Robert Clayton Dean said Now the US Congress, apparently not satisfied with embarrassing itself* in its ongoing investigation into steroid use in major league baseball.... While at the gym yesterday, I caught a few minutes of the steroid hearings. It was painfully embarassing to see the solons of American governance earnestly seeking noted idiot Jose Canseco's advice on public policy. A quick survey of the fellows in the locker room revealed that this latest Congressional exercise in nannying competent adults and chasing headlines is not being well-received by the public. The universal sentiment was, "Don't they have anything better to do?"

Howard Kurtz said Mark McGwire, who hit 70 homers in '98, said he wouldn't dignify Canseco's charge that Jose had injected him with steroids by saying whether he or anyone else had used steroids. This non-denial denial made him look foolish and neutralized his sobs about the horrors of the drug. He may as well have stood up and shouted that he had cheated. And I write this as someone who admired the way he handled himself seven years ago.

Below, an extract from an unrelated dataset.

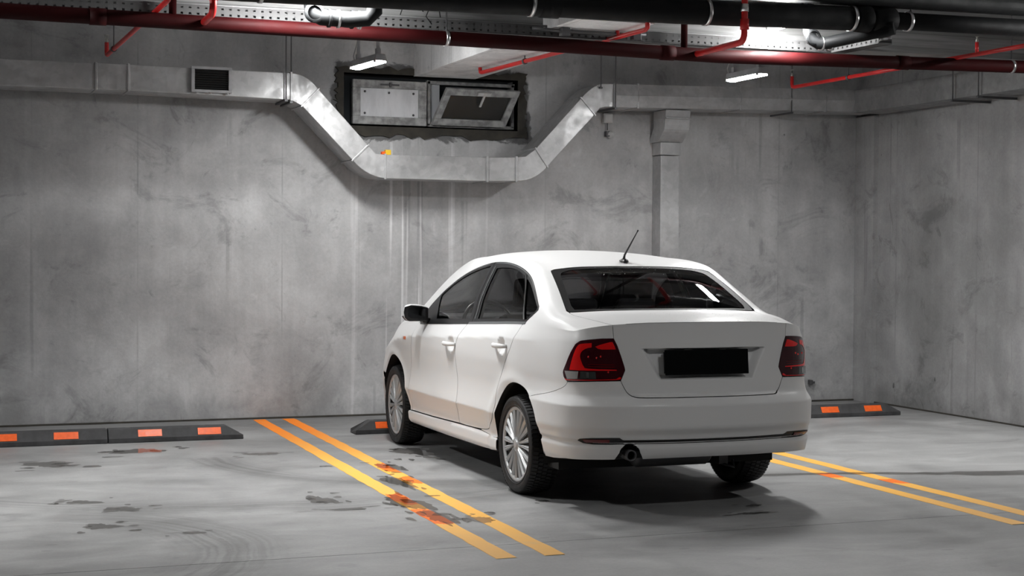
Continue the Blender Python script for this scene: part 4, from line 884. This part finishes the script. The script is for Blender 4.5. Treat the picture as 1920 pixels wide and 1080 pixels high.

Congress has many very important things to worry about. Why did they they decide they needed to waste the day browbeating some baseball players? Now if they wanted to actually pass some legislation to stop steroid use, that would have been one thing, but this hearing was a waste of time.

1 comment:

Don Singleton said...

I agree they are a health problem for athletes, but the problem is that if they use them, then children may start using them to be like the athletes they admire, particularly children that want to excell in school sports in the hope they will make it to the pros when (and if) they grow up.

But if Congress wants to try to solve that problem, the people they should have in their hearings should be physicians, and possibly the league officials. Just calling current and former players does not make sense.